Controllability

We can write down the dynamics \dot{x} = Ax + Bu and a cost — but before optimising anything we must ask a blunter question: can the control reach the states we care about at all? Controllability asks exactly this. A system is controllable if some control u(\cdot) can steer the state from any starting point x_0 to any target x_1 in finite time. If not, some part of the state is forever beyond our reach, and no controller — however clever — can move it.

The controllability matrix

Remarkably, this dynamic question has a purely algebraic answer. The control enters through B; the dynamics then propagate that influence through A, so the directions the control can ultimately affect are spanned by B, AB, A^2B, and so on. By the Cayley–Hamilton theorem nothing new appears past the (n-1)-th power, so we collect exactly n blocks into the controllability matrix:

\mathcal{C} = \begin{bmatrix} B & AB & A^2B & \cdots & A^{n-1}B \end{bmatrix}.

The reachable set is the column space of \mathcal{C}. We can reach all of \mathbb{R}^n exactly when those columns span the whole space — that is, when \mathcal{C} has full rank:

(A, B) \text{ controllable} \iff \operatorname{rank}\,\mathcal{C} = n.

A worked 2×2 — and one that fails

Take the system with

A = \begin{bmatrix} 0 & 1 \\ -\tfrac12 & -\tfrac32 \end{bmatrix}, \qquad B = \begin{bmatrix} 0 \\ 1 \end{bmatrix}.

Step 1 — form AB.

AB = \begin{bmatrix} 0 & 1 \\ -\tfrac12 & -\tfrac32 \end{bmatrix}\begin{bmatrix} 0 \\ 1 \end{bmatrix} = \begin{bmatrix} 1 \\ -\tfrac32 \end{bmatrix}.

Step 2 — stack and take the determinant. For a 2\times2 system \mathcal{C} = [\,B \ \ AB\,] is square, so full rank means non-zero determinant:

\mathcal{C} = \begin{bmatrix} 0 & 1 \\ 1 & -\tfrac32 \end{bmatrix}, \qquad \det \mathcal{C} = (0)(-\tfrac32) - (1)(1) = -1 \neq 0.

Step 3 — conclude. \det \mathcal{C} \neq 0, so \operatorname{rank}\mathcal{C} = 2 = n: the system is controllable.

A failure. Now keep the same A but push along an eigenvector, B = \begin{bmatrix} 1 \\ -1 \end{bmatrix} (with A B = \begin{bmatrix} -1 \\ 1 \end{bmatrix} = -B, since \lambda = -1 here).
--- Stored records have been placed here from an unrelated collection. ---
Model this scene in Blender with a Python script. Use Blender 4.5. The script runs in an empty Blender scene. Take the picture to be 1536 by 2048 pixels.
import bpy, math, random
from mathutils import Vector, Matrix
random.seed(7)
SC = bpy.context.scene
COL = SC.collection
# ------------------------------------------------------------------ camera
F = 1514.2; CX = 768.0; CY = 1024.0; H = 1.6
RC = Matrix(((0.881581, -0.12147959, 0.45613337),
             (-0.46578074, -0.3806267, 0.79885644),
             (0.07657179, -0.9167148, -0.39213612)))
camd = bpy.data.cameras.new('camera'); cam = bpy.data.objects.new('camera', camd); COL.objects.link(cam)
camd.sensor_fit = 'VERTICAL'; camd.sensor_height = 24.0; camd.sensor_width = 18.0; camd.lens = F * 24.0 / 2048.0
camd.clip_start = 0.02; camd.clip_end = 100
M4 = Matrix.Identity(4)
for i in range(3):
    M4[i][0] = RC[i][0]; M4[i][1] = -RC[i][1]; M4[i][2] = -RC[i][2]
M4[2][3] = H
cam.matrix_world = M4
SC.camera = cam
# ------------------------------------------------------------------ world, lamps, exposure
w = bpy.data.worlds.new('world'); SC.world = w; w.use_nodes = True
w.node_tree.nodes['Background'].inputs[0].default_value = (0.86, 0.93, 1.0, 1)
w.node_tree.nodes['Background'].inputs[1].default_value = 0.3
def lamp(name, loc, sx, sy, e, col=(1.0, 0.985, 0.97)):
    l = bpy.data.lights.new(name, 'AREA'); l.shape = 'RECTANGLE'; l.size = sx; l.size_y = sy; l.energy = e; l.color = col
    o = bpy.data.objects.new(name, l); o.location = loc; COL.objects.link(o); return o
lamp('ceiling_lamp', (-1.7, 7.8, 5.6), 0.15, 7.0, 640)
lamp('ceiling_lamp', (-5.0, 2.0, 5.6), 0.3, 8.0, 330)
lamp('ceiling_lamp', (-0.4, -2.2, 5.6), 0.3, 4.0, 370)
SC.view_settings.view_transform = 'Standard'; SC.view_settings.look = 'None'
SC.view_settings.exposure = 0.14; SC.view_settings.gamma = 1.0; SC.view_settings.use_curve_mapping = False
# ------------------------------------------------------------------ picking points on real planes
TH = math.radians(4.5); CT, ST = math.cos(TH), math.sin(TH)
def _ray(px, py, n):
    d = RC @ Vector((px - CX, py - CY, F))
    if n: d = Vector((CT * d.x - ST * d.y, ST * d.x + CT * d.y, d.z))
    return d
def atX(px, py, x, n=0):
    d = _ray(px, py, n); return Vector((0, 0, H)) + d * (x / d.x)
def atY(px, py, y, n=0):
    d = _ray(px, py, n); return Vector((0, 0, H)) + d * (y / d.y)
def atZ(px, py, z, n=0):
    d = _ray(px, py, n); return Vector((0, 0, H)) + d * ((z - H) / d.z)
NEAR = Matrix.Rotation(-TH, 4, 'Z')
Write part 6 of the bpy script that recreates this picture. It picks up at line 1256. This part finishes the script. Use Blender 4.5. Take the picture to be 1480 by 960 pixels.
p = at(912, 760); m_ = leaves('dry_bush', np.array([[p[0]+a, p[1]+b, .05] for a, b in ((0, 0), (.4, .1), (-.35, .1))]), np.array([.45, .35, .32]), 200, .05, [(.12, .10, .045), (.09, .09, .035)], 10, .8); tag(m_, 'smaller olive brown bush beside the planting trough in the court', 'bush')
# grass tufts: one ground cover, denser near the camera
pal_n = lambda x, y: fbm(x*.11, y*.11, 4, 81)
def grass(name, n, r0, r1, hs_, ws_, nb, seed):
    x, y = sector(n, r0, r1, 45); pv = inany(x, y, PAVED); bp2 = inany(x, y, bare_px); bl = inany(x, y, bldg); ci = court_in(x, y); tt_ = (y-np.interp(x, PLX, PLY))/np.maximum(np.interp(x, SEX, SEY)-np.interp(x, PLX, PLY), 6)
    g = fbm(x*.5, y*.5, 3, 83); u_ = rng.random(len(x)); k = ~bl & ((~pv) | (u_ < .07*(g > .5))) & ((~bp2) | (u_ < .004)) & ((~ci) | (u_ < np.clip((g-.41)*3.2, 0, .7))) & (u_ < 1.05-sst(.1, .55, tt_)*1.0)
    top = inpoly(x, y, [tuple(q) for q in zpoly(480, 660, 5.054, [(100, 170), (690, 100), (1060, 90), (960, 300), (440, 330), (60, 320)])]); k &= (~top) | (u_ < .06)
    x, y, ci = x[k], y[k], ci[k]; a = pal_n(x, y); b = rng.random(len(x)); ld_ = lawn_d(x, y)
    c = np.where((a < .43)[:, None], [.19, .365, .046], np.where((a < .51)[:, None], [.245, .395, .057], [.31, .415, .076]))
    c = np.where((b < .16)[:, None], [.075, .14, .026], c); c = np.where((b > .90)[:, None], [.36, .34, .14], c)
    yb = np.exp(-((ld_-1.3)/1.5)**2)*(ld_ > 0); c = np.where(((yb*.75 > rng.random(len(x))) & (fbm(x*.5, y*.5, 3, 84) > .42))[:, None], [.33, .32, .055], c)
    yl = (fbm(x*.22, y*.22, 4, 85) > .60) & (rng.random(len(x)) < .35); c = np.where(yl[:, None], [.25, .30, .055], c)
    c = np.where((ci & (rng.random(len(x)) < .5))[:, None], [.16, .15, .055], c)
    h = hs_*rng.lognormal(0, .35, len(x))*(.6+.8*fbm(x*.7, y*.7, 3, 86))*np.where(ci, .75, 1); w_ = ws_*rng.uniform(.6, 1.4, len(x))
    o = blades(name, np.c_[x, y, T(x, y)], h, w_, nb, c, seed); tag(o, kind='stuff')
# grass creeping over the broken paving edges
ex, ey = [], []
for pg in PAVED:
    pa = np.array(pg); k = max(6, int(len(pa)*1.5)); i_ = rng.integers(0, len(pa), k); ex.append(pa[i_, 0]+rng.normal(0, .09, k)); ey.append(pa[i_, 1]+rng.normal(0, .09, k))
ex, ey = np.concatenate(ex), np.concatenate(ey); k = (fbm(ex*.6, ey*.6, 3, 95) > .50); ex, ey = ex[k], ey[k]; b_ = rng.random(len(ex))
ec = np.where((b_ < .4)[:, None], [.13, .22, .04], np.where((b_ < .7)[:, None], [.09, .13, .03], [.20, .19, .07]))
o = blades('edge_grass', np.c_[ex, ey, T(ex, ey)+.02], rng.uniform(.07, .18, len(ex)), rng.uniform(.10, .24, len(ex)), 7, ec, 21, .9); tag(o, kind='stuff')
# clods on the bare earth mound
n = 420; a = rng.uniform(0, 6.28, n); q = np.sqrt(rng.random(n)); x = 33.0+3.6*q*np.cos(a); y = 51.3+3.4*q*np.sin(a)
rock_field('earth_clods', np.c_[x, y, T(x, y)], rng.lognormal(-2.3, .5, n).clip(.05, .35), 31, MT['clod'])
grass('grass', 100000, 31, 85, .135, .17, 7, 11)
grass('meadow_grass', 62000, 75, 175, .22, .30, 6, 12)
Then

\mathcal{C} = \begin{bmatrix} 1 & -1 \\ -1 & 1 \end{bmatrix}, \qquad \det \mathcal{C} = (1)(1) - (-1)(-1) = 0.

The rank drops to 1: every column is a multiple of B, so the control only ever pushes the state along the single line through (1, -1). The whole orthogonal direction is unreachable — the system is not controllable. Pushing along an eigenvector traps you on that eigenline.

The controllability matrix is \mathcal{C} = [\,B \ \ AB \ \ A^2B \ \cdots \ A^{n-1}B\,].
(A, B) is controllable \iff \operatorname{rank}\mathcal{C} = n (full rank).
For a single-input 2\times2 system this is just \det[\,B \ \ AB\,] \neq 0.
The continuous-time version is the controllability Gramian W_c(t) = \int_0^t e^{As} B B^{\mathsf{T}} e^{A^{\mathsf{T}}s}\,ds; the system is controllable iff W_c(t) \succ 0.

Span the plane, or not

Fix A = \begin{bmatrix} 0 & 1 \\ -\tfrac12 & -\tfrac32 \end{bmatrix} and steer the input vector B = (b_1, b_2) with the sliders. The diagram draws the two reachable directions B and AB as arrows. When they point in different directions they span the plane — \det\mathcal{C} \neq 0, full rank, the verdict turns green and the system is controllable. Line B up with an eigenvector of A (try (1, -1) or (2, -1)) and AB collapses onto B: the arrows become collinear, \det\mathcal{C} = 0, and a whole direction goes unreachable.

The rank condition is due to Rudolf Kálmán, who introduced controllability (and its dual, observability) around 1960 and made them the organising concepts of modern control. Before him, control was a frequency-domain art of transfer functions; Kálmán's state-space rank tests turned “can this design even work?” into a finite linear-algebra computation you run once, before spending any effort on the controller. A famous consequence: a system can be perfectly stable yet have an uncontrollable mode you can never influence — so checking \operatorname{rank}\mathcal{C} = n is the honest first question to ask of any plant.